What Do You Think of Formula Writing?

formulasOver the holidays I had the opportunity to read a new book. I enjoyed it thoroughly . . . except for one thing . . .

I hadn’t gotten very far in the novel before I began to feel like I had read it before. You see, while I hadn’t read that particular story before the novelist was using a formula that she had used in her earlier novels. After reading only a few short chapters, I was able to predict the outcome.

So, what do you think of formula writing?

While it may make the writer’s life easier, it may also lead to boredom for the reader.

“But,” you might say, “I’m a copywriter. I can see where how this discussion impacts novelists, but none of this applies to me.”

That’s where you’d be wrong.

I’m a copywriter too, but I have to admit that I’ve been guilty of using formulas in writing my copy before. I think that it’s only human nature that if we find something that works, we want to stick with it.

However, repeating the same formula over and over doesn’t always make for the best copy. What worked the first time may not work over and over.

What do you think?

Contents (c) Copyright 2009, Laura Spencer. All rights reserved.

Image Source: Laura Spencer

  1. I think formulas can be helpful in a way. I use article templates to start the process going sometimes. More often than not, I end up editing the article so significantly that it doesn’t look anything like the template. But using the template gets me over the hump if I’m feeling uninspired.

    At the same time, I’m definitely tired of seeing the same copy appear over and over again on sales letters!

  2. Courtney,

    I think you hit the nail on the head with this comment.

    Formulas can be helpful as a starter or guideline – but we definitely shouldn’t get lazy and let our templates become our end product.

    Again, I know I’ve been guilty of sticking to a winning formula – but sometimes it’s best to rethink our strategies.

  3. I feel the brief of the subject I’m writing about should inspire me. Yes, I do start off on a familiar pattern which I’m doing and read (other’s way of writing) repeatedly, but in the middle it strikes me the real best way to put it. I mean, the more appealing way that is totally different from how we actually thought about it in the first place.
    But I’m guilty of going with the templates most often when I know the client won’t pay me much!

  4. I have nothing against formula writing in sales papers, technical literature, scientific literature and the like. I can easily tolerate it for web content and web articles as well… But a formula for a novel? It’s a rip off, a waste of time, a waste of money… a waste in general. Luckily for me I’ve never laid hands on such a novel.

    Hey, Laura,, this could be a perfect fit for a meme I started a while ago. It’s called “don’t buy that book.” (I linked to it in my signature)

  5. Thanks Mig!

    I’m not sure if I want to embarrass and call out a particular author. I’ll think about it, though. I’ve read worse books.

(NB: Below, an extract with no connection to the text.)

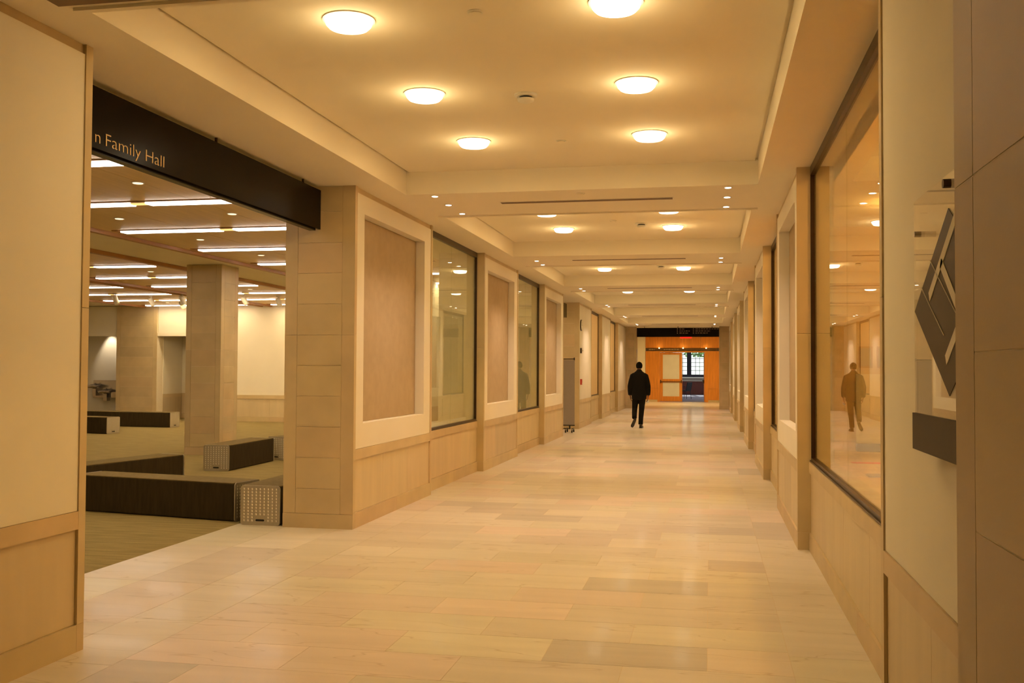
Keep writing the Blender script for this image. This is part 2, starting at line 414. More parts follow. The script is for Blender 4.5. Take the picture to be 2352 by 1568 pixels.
# near wall at the left edge of the view
wl = panel_wall('left', 1.2, 4.965, 'plaster wall with stone rail and base before the hall opening', recess=False)
box('end_facing', 'stone', wl, XL - .135, XL - THK, 4.955, 4.965, 0, ZS)
for i, y in enumerate(LY):
    panel_wall('left', y, y + 2.76 if i < 5 else 41.0, 'stone-edged wall pier %s, number %d from the hall sign' % (SIDE['left'], i + 1), recess=i < 3)
    if i not in (2, 5):
        window_bay('left', y + 2.76, LY[i + 1], 'two-pane bronze framed window after the %s left pier' % ordn[i], 'stone parapet under a window %s, bay %d' % (SIDE['left'], i + 1), fill='glass' if i < 2 else 'gwall')
pa = empty('wall_left', (XL - .36, LY[0], 0), 'broad coursed limestone end of the wall beside the hall sign', kind='structure')
ashlar(pa, 'y-', XL - THK, XL - .001, LY[0] - .003, depth=.006)
pd = empty('wall_left', (XL - .36, LY[3], 0), 'coursed limestone end of the wall behind the grey rolling partition', kind='structure')
ashlar(pd, 'y-', XL - THK, XL - .001, LY[3] - .003, depth=.006)
# right side
panel_wall('right', 1.93, 4.70, 'plaster wall carrying the glass diamond sign', recess=False)
for i, y in enumerate(RY):
    panel_wall('right', y, y + 2.74 if i < 5 else 41.0, 'stone-edged wall pier %s, number %d from the diamond sign' % (SIDE['right'], i + 1))
    window_bay('right', 4.70 if i == 0 else RY[i - 1] + 2.74, y, 'bronze framed glass front before the %s gallery-side pier' % ordn[i],
               'stone parapet under a glass front %s, bay %d' % (SIDE['right'], i + 1))
# dark stone pier at the right edge
dp = empty('wall_right', (0.6, 1.5, 0), 'shaded coursed limestone pier beside the diamond sign', kind='structure')
box('core', 'mortar', dp, .4352, 1.2, 1.2012, 1.9128, 0, ZS)
ashlar(dp, 'x-', 1.2, 1.914, .434, depth=.012)
ashlar(dp, 'y-', .44, 1.2, 1.2, depth=.012)
ashlar(dp, 'y+', .44, 1.2, 1.914, depth=.012)
# corridor shell behind the camera and end wall
bk = empty('wall_back', (0, -14, 0), 'plain plaster wall closing the corridor behind the viewer', kind='structure')
box('plaster_face', 'stone', bk, -20.6, 6, -14.2, -14, 0, 4.6)
ne = empty('wall_left', (-4.0, 0, 0), 'plain plaster wall of the corridor beside the viewer', kind='structure')
box('plaster_face', 'plaster', ne, -4.1, -3.4, -14, 1.2, 0, ZS)
nr = empty('wall_right', (1.2, 0, 0), 'plain plaster wall beside the viewer on the gallery side', kind='structure')
box('plaster_face', 'plaster', nr, 1.205, 1.4, -14, 1.93, 0, ZS)
we = empty('wall_end', (-1.3, 41, 0), 'limestone end wall framing the opening to the wood-panelled doors', kind='structure')
box('core', 'mortar', we, -4.2, -2.96, 41.02, 41.6, 0, ZS); box('core', 'mortar', we, .375, 1.6, 41.02, 41.6, 0, ZS)
ashlar(we, 'y-', -3.42, -2.95, 41.0, depth=.02, mg=.10); ashlar(we, 'y-', .37, .80, 41.0, depth=.02, mg=.10)
box('reveal_stone', 'stone', we, -2.96, -2.95, 41.02, 41.6, 0, ZS); box('reveal_stone', 'stone', we, .37, .38, 41.02, 41.6, 0, ZS)
# ------------------------------------------------------------------ corridor ceiling: soffit, beams and coffers
ce = empty('ceiling', (-1.3, 20, ZS), 'cream plaster corridor ceiling with recessed coffers', kind='structure')
XA, XB = -3.06, 0.455
COF = [(4.43, 9.78)] + [(11.24 + 5.65 * i, 15.43 + 5.65 * i) for i in range(5)]
box('soffit', 'ceil', ce, -4.11, XA - .04, -14, 50.2, ZS, ZS + .05); box('soffit', 'ceil', ce, XB + .04, 1.15, -14, 50.2, ZS, ZS + .05)
ys = [-14] + [v for c in COF for v in c] + [50.2]
for a, c in zip(ys[0::2], ys[1::2]): box('beam', 'ceil', ce, XA - .04, XB + .04, a + (.04 if a > 0 else 0), c - (.04 if c < 50 else 0), ZS, ZS + .05)
for a, c in COF:
    b = B(); t = .04; zt = 3.595
    b.box(XA - t, XA, a - t, c + t, ZS, zt).box(XB, XB + t, a - t, c + t, ZS, zt)
    b.box(XA, XB, a - t, a, ZS, zt).box(XA, XB, c, c + t, ZS, zt)
    b.box(XA + .028, XB - .028, a, c, ZC, zt)
    b.box(XA - t, XB + t, a - t, c + t, zt, zt + .02)
    b.build('coffer', 'ceil', ce); box('lip_bead', 'ceil', ce, XA - .05, XB + .06, a - .045, a - .005, ZS - .017, ZS)
box('roof_slab', 'ceil', ce, -21.3, 7.3, -14.5, 67, 4.6, 4.8)
sh_ = empty('wall_shell', (0, 0, 0), 'plain unseen shell walls added to keep sky light out', kind='structure')  # unseen enclosure, put in to stop sky light leaking indoors
for a in ((-21.3, -21.1, -14.5, 50.5), (7.1, 7.3, -14.5, 50.5), (-21.3, 7.3, -14.5, -14.3), (-21.3, -5.0, 50.3, 50.5), (3.0, 7.3, 50.3, 50.5), (-6.0, -5.9, 29.0, 50.3), (1.95, 2.05, 20.7, 50.3)):
    box('outer_face', 'gwall', sh_, *a, -.3, 4.6)
box('ground_slab', 'bed', sh_, -21.3, 7.3, -14.5, 50.5, -.4, -.2)
box('store_floor', 'bed', sh_, -5.9, -4.62, 27.3, 41.0, -.05, -.002); box('store_floor', 'bed', sh_, .95, 1.95, 20.7, 41.6, -.05, -.002)
box('store_ceiling', 'ceil', sh_, -5.9, -4.11, 27.3, 41.0, ZS, ZS + .05); box('store_ceiling', 'ceil', sh_, 1.15, 1.95, 20.7, 50.2, ZS, ZS + .05)
# ------------------------------------------------------------------ hall beyond the sign
ZH = 3.40
hw = empty('wall_hall', (-14, 27.1, 0), 'plaster and stone far wall of the hall with niche and fountain alcove', kind='structure')
def hall_wall(x0, x1, y, n):
    for a, c in split(x0, x1, n):
        box('base_stone', 'stone', hw, a, c - .003, y, y + .1, 0, .14)
        box('wainscot_slab', 'stonev', hw, a, c - .003, y + .012, y + .1, .142, .66)
    box('rail', 'stone', hw, x0, x1, y - .005, y + .1, .662, .775)
box('plaster_face', 'plaster', hw, -15.0, -4.11, 27.11, 27.3, .775, ZH); hall_wall(-15.0, -4.11, 27.1, 9)
box('lintel', 'plaster', hw, -16.17, -15.0, 27.1, 27.3, 2.60, ZH); box('lintel_trim', 'plaster', hw, -16.17, -15.0, 27.07, 27.3, 2.50, 2.598)
box('lintel', 'plaster', hw, -20.5, -17.5, 27.1, 27.3, 2.60, ZH); box('lintel_trim', 'plaster', hw, -20.5, -17.5, 27.07, 27.3, 2.50, 2.598)
box('niche_side', 'plaster', hw, -16.4, -16.17, 27.4, 28.5, .77, 2.9); box('niche_rail', 'stone', hw, -16.4, -16.165, 27.4, 28.5, .66, .77)
box('niche_wainscot', 'stonev', hw, -16.4, -16.17, 27.4, 28.5, 0, .66)
box('plaster_face', 'plaster', hw, -16.2, -14.5, 28.51, 28.6, .775, 2.9); hall_wall(-16.17, -14.5, 28.5, 2)
box('niche_ceiling', 'plaster', hw, -16.4, -14.5, 27.3, 28.7, 2.9, 2.95)
box('niche_side', 'plaster', hw, -15.0, -14.9, 27.3, 28.5, 0, 2.9)
box('alcove_back', 'plaster', hw, -20.5, -17.5, 28.1, 28.2, 0, 2.9); box('niche_ceiling', 'plaster', hw, -20.5, -17.5, 27.3, 28.2, 2.9, 2.95)
box('outer_shell', 'plaster', hw, -20.8, -4.1, 28.75, 28.95, 0, 4.6); box('outer_shell', 'plaster', hw, -20.95, -20.8, -3, 29, 0, 4.6)  # unseen backing added to block sky light behind niche and hall
hp = empty('wall_hall', (-16.8, 27.0, 0), 'broad coursed limestone pier between the fountain alcove and the niche', kind='structure')
box('core', 'mortar', hp, -17.49, -16.18, 27.05, 28.2, 0, ZH); ashlar(hp, 'y-', -17.5, -16.17, 27.03, z1=ZH, depth=.02)
for nm, a in (('far', (-20.8, -20.5, -3, 30)), ('near', (-20.8, -4.1, -3.2, -3)), ('partition', (-5.85, -5.7, 20.1, 27.1))):
    o = empty('wall_' + nm, (a[0], a[2], 0), 'plain plaster %s wall of the hall' % nm, kind='structure')
    box('plaster_face', 'plaster', o, *a, .77, ZH); box('rail', 'stone', o, a[0] - .005, a[1] + .005, a[2], a[3], .66, .769); box('wainscot', 'stonev', o, *a, 0, .66)
hc = empty('ceiling', (-12, 14, ZH), 'wood panelled hall ceiling with plaster bands and slots of light', kind='structure')
box('edge_soffit', 'ceil', hc, -4.35, -4.11, -3, 27.1, ZS, ZS + .2)
for x0, x1 in ((-8.03, -4.35), (-12.6, -9.55), (-16.6, -12.85)):
    n = 3
    for a, c in split(x0, x1, n): box('wood_panel', 'woodc', hc, a + .004, c - .004, -3, 27.1, ZH, ZH + .05)
for x0, x1 in ((-9.55, -8.03), (-12.85, -12.6), (-20.5, -16.6)): box('plaster_band', 'ceil', hc, x0, x1, -3, 27.1, ZH + .015, ZH + .05)
for x in (-8.05, -9.53, -12.58, -12.87, -16.6): box('wood_trim', 'trimw', hc, x - .045, x + .045, -3, 27.1, ZH - .05, ZH + .012)
box('ceiling_backing', 'ceil', hc, -20.6, -4.1, -3, 30, ZH + .052, ZH + .09)
# hall lights
HL = [8.0 + 2.07 * k for k in range(-1, 10)]
spans = ((-7.9, -4.6, 'next to the corridor'), (-12.45, -9.7, 'behind the column'), (-16.4, -13.0, 'before the far wall'))
for x0, x1, where in spans:
    for k, y in enumerate(HL):
        if x0 < -9 and y < 13: continue
        if x0 < -13 and y < 19: continue
        t = empty('linear_light', (x0, y, ZH), '%s fluorescent strip from the front, hall ceiling bay %s' % (ordn[k].capitalize(), where), 'ceiling light', 'fluorescent strips in the hall ceiling')
        box('housing', 'trimw', t, x0, x1, y - .10, y + .10, ZH - .012, ZH - .001)
        xm = (x0 + x1) / 2
        for a, c in ((x0 + .12, xm - .10), (xm + .10, x1 - .12)): box('tube', 'tube', t, a, c, y - .075, y + .075, ZH - .03, ZH - .012)
        box('socket', 'tubed', t, xm - .10, xm + .10, y - .04, y + .04, ZH - .025, ZH - .012)
        lamp('strip_glow', 'AREA', (xm, y, ZH - .06), P_STRIP, FLUO, t, size=(x1 - x0 - .4, .15))
for k, (x, y) in enumerate(((-5.6, 8.97), (-7.17, 11.09), (-5.6, 10.97), (-7.17, 13.09), (-7.17, 15.06), (-10.5, 17.3), (-10.5, 21.5), (-15.0, 25.6))):
    t = empty('downlight', (x, y, ZH), '%s small round downlight from the hall sign in the wood ceiling' % ordn[k], 'downlight', 'small downlights in the hall ceiling')
    B().cyl((x, y, ZH - .001), (x, y, ZH - .008), .065, n=20).build('trim_ring', 'white', t)
    B().cyl((x, y, ZH - .008), (x, y, ZH - .012), .05, n=20).build('lens', 'dlens', t)
for k, (x, y, dx, dy) in enumerate(((-14.5, 22.3, .12, -.02), (-14.0, 23.1, .08, .10), (-12.8, 22.5, .06, .1), (-13.8, 24.25, .1, .1), (-11.4, 23.0, .13, .06), (-10.75, 23.6, .04, .08))):
    t = empty('track_spotlight', (x, y, ZH), '%s cream track spotlight counted from the drinking fountain side' % ordn[k], 'spotlight', 'track spotlights in the hall')
    B().box(x - .05, x + .05, y - .03, y + .03, ZH - .03, ZH - .001).build('track_foot', 'white', t)
    B().cyl((x, y, ZH - .02), (x, y, ZH - .10), .012, n=8).build('stem', 'white', t)
    d = Vector((dx, dy, -.22)).normalized(); c = Vector((x, y, ZH - .13))
    B().loft([(tuple(c - d * .07), .05), (tuple(c - d * .05), .065), (tuple(c + d * .13), .065), (tuple(c + d * .15), .058)], 20).build('head', 'white', t, True)
lamp('hall_wall_fill', 'AREA', (-13.2, 24.2, 3.2), 22, FLUO, None, size=(4.5, .4), aim=(0, .8, -.6))  # unseen area light without a fixture, added to brighten the far wall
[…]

    Actually, I’m surprised that you haven’t read any novels with plot formulas. You must limit yourself to great literature! 😉

  6. I think that formulaic writing can have it’s place. When I’m reading a novel, sometimes I appreciate the formula. I don’t have a lot of spare time, and sometimes I’ll read a novel from a specific author because I find the formula comfortable. Kind of like re-watching your favourite movie. Watching Shawshank Redemption for the 31st time doesn’t change the ending, the main character still manages to escape prison. I know what I am going to get and I know I won’t be disappointed. Other times I’ll read a novel from an author I’ve never heard of because I’m looking for something different.

    If you do find yourself following a formula with your writing, beware: other people can discover and follow the same formula. It has it;s place, but it is not without pitfalls.

  7. I have to agree with Mig and Solomon. It’s fine for some articles, but not in a novel. The reason I don’t read Edna Buchanan or even Patricia Cornwell anymore is that they started to rely too much on formula and it got very dull.

    If I want predictable, I’ll turn on the TV. There I can predict the outcome of just about any plot. Only “CSI” or “House” surprise me sometimes.

    I for one am tired of reading the “five favorite things” or “10 tips for… (insert topic)” stories on the Web. The Web should be more creative than that!